§ **Information provided**:
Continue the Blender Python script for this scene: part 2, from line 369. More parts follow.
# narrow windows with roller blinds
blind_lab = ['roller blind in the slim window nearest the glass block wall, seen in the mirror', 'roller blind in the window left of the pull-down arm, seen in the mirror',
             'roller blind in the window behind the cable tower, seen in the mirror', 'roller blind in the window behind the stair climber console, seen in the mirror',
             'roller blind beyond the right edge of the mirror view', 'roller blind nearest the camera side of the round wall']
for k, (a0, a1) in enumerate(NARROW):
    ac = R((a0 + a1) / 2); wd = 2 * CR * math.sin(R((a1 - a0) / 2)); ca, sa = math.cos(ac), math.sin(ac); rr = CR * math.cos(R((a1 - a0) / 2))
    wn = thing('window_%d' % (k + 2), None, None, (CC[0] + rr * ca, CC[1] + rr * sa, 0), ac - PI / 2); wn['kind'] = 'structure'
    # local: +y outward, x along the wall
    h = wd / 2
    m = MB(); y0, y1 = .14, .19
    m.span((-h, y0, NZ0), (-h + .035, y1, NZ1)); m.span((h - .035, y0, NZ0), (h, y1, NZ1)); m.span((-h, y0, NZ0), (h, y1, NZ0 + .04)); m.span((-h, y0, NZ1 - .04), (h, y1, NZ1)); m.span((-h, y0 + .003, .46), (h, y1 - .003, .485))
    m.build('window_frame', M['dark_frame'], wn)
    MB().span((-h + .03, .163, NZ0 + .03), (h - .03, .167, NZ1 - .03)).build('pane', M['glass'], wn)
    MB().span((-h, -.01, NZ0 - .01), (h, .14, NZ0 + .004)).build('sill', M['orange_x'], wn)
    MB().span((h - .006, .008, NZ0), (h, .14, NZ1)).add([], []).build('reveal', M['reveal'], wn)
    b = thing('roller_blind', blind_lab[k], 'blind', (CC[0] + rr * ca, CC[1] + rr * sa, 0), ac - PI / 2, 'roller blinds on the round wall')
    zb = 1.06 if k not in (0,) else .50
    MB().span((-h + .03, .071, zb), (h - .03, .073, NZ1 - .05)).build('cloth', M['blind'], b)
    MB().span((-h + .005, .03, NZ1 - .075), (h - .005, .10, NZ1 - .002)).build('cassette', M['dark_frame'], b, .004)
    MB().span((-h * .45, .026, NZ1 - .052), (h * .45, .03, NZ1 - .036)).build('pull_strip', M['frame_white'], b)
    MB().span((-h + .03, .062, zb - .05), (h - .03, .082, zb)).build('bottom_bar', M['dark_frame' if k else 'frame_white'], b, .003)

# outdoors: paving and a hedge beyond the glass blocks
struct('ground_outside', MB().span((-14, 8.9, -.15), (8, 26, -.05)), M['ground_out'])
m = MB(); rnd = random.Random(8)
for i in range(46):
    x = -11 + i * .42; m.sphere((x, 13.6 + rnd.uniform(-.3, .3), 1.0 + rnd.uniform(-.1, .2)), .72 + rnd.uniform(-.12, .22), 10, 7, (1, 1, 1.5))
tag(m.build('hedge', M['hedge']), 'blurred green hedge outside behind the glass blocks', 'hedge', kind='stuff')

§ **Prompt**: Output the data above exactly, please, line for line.

§ **The solution**:
Continue the Blender Python script for this scene: part 2, from line 369. More parts follow.
# narrow windows with roller blinds
blind_lab = ['roller blind in the slim window nearest the glass block wall, seen in the mirror', 'roller blind in the window left of the pull-down arm, seen in the mirror',
             'roller blind in the window behind the cable tower, seen in the mirror', 'roller blind in the window behind the stair climber console, seen in the mirror',
             'roller blind beyond the right edge of the mirror view', 'roller blind nearest the camera side of the round wall']
for k, (a0, a1) in enumerate(NARROW):
    ac = R((a0 + a1) / 2); wd = 2 * CR * math.sin(R((a1 - a0) / 2)); ca, sa = math.cos(ac), math.sin(ac); rr = CR * math.cos(R((a1 - a0) / 2))
    wn = thing('window_%d' % (k + 2), None, None, (CC[0] + rr * ca, CC[1] + rr * sa, 0), ac - PI / 2); wn['kind'] = 'structure'
    # local: +y outward, x along the wall
    h = wd / 2
    m = MB(); y0, y1 = .14, .19
    m.span((-h, y0, NZ0), (-h + .035, y1, NZ1)); m.span((h - .035, y0, NZ0), (h, y1, NZ1)); m.span((-h, y0, NZ0), (h, y1, NZ0 + .04)); m.span((-h, y0, NZ1 - .04), (h, y1, NZ1)); m.span((-h, y0 + .003, .46), (h, y1 - .003, .485))
    m.build('window_frame', M['dark_frame'], wn)
    MB().span((-h + .03, .163, NZ0 + .03), (h - .03, .167, NZ1 - .03)).build('pane', M['glass'], wn)
    MB().span((-h, -.01, NZ0 - .01), (h, .14, NZ0 + .004)).build('sill', M['orange_x'], wn)
    MB().span((h - .006, .008, NZ0), (h, .14, NZ1)).add([], []).build('reveal', M['reveal'], wn)
    b = thing('roller_blind', blind_lab[k], 'blind', (CC[0] + rr * ca, CC[1] + rr * sa, 0), ac - PI / 2, 'roller blinds on the round wall')
    zb = 1.06 if k not in (0,) else .50
    MB().span((-h + .03, .071, zb), (h - .03, .073, NZ1 - .05)).build('cloth', M['blind'], b)
    MB().span((-h + .005, .03, NZ1 - .075), (h - .005, .10, NZ1 - .002)).build('cassette', M['dark_frame'], b, .004)
    MB().span((-h * .45, .026, NZ1 - .052), (h * .45, .03, NZ1 - .036)).build('pull_strip', M['frame_white'], b)
    MB().span((-h + .03, .062, zb - .05), (h - .03, .082, zb)).build('bottom_bar', M['dark_frame' if k else 'frame_white'], b, .003)

# outdoors: paving and a hedge beyond the glass blocks
struct('ground_outside', MB().span((-14, 8.9, -.15), (8, 26, -.05)), M['ground_out'])
m = MB(); rnd = random.Random(8)
for i in range(46):
    x = -11 + i * .42; m.sphere((x, 13.6 + rnd.uniform(-.3, .3), 1.0 + rnd.uniform(-.1, .2)), .72 + rnd.uniform(-.12, .22), 10, 7, (1, 1, 1.5))
tag(m.build('hedge', M['hedge']), 'blurred green hedge outside behind the glass blocks', 'hedge', kind='stuff')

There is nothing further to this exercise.